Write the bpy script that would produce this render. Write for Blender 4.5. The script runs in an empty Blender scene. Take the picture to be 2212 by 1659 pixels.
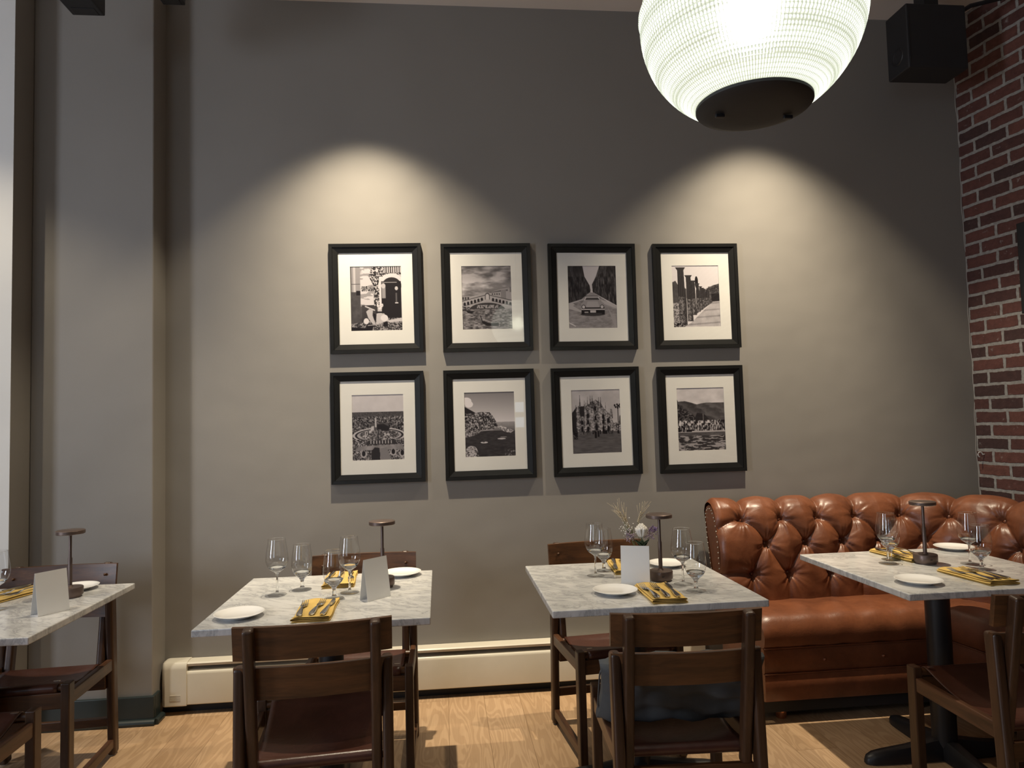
import bpy, bmesh, math, random
import numpy as np
from mathutils import Vector, Matrix
PI = math.pi
random.seed(7)
COL = bpy.context.scene.collection
SC = bpy.context.scene

# ------------------------------------------------------------------ camera
F_PX, YAW, PITCH, ROLL, CAM_H = 1521.27, 0.0988, 0.0537, -0.0254, 1.3995
cd = bpy.data.cameras.new('camera')
cd.sensor_fit = 'HORIZONTAL'; cd.sensor_width = 36.0; cd.lens = 36.0 * F_PX / 2212.0
cd.clip_start = 0.05; cd.clip_end = 60
cam = bpy.data.objects.new('camera', cd); COL.objects.link(cam)
Fv = Vector((math.sin(YAW)*math.cos(PITCH), math.cos(YAW)*math.cos(PITCH), math.sin(PITCH)))
Rv = Vector((math.cos(YAW), -math.sin(YAW), 0)); Uv = Rv.cross(Fv)
R2 = Rv*math.cos(ROLL) + Uv*math.sin(ROLL); U2 = -Rv*math.sin(ROLL) + Uv*math.cos(ROLL)
cam.matrix_world = Matrix(((R2.x, U2.x, -Fv.x, 0), (R2.y, U2.y, -Fv.y, 0), (R2.z, U2.z, -Fv.z, CAM_H), (0, 0, 0, 1)))
SC.camera = cam

# ------------------------------------------------------------------ world, lights, exposure
SC.view_settings.view_transform = 'Standard'; SC.view_settings.look = 'None'
SC.view_settings.gamma = 1.0; SC.view_settings.exposure = 0.0; SC.view_settings.use_curve_mapping = False
SC.cycles.max_bounces = 8; SC.cycles.transparent_max_bounces = 16
SC.cycles.caustics_reflective = False; SC.cycles.caustics_refractive = False
SC.cycles.use_denoising = True; SC.cycles.sample_clamp_indirect = 4.0
w = bpy.data.worlds.new('world'); SC.world = w; w.use_nodes = True
w.node_tree.nodes['Background'].inputs[0].default_value = (0.55, 0.75, 1.0, 1)
w.node_tree.nodes['Background'].inputs[1].default_value = 2.0

def light(name, kind, loc, energy, color, target=None, **kw):
    d = bpy.data.lights.new(name, kind); d.energy = energy; d.color = color
    for k, v in kw.items(): setattr(d, k, v)
    o = bpy.data.objects.new(name, d); COL.objects.link(o); o.location = loc
    if target is not None:
        o.rotation_euler = (Vector(target) - Vector(loc)).to_track_quat('-Z', 'Y').to_euler()
    return o
WARM = (1.0, 0.86, 0.64)
# ceiling spots that wash the picture wall and the tables
for i, (x, y, e, a, bl, tx, ty, tz) in enumerate([(-0.40, 3.10, 105, 88, 0.34, -0.40, 3.08, 0), (1.77, 3.10, 105, 88, 0.34, 1.77, 3.08, 0), (-2.35, 2.55, 100, 84, 0.5, -2.0, 2.75, 0),
                                             (-0.40, 3.10, 360, 60, 1.0, -0.40, 3.77, 0.8), (1.77, 3.10, 330, 60, 1.0, 1.77, 3.77, 0.8), (-0.40, 3.10, 90, 66, 1.0, -0.40, 2.9, 0), (1.77, 3.10, 90, 66, 1.0, 1.77, 2.9, 0)]):
    light('spot_lamp', 'SPOT', (x, y, 3.64), e, WARM, (tx, ty, tz), spot_size=math.radians(a), spot_blend=bl, shadow_soft_size=0.022)
# daylight through the side window and the street front
light('daylight_side', 'AREA', (-4.62, 0.1, 1.75), 98, (0.82, 0.88, 1.0), (0, 2.2, 1.4), shape='RECTANGLE', size=0.8, size_y=2.0)
light('daylight_front', 'AREA', (-2.9, -3.42, 1.9), 12, (0.80, 0.90, 1.0), (-1.5, 3, 1.5), shape='RECTANGLE', size=1.6, size_y=1.8)
# added ambient fill: unseen soft disc under the ceiling, behind the camera
light('ambient_fill', 'AREA', (0.3, -0.9, 3.6), 8, (1.0, 0.86, 0.68), (0.3, -0.9, 0), shape='DISK', size=1.4)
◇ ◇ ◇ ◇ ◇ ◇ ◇
**What to do**
Where a line above contains the string "picture", copy that line.

**Exercise output**
Write the bpy script that would produce this render. Write for Blender 4.5. The script runs in an empty Blender scene. Take the picture to be 2212 by 1659 pixels.
# ceiling spots that wash the picture wall and the tables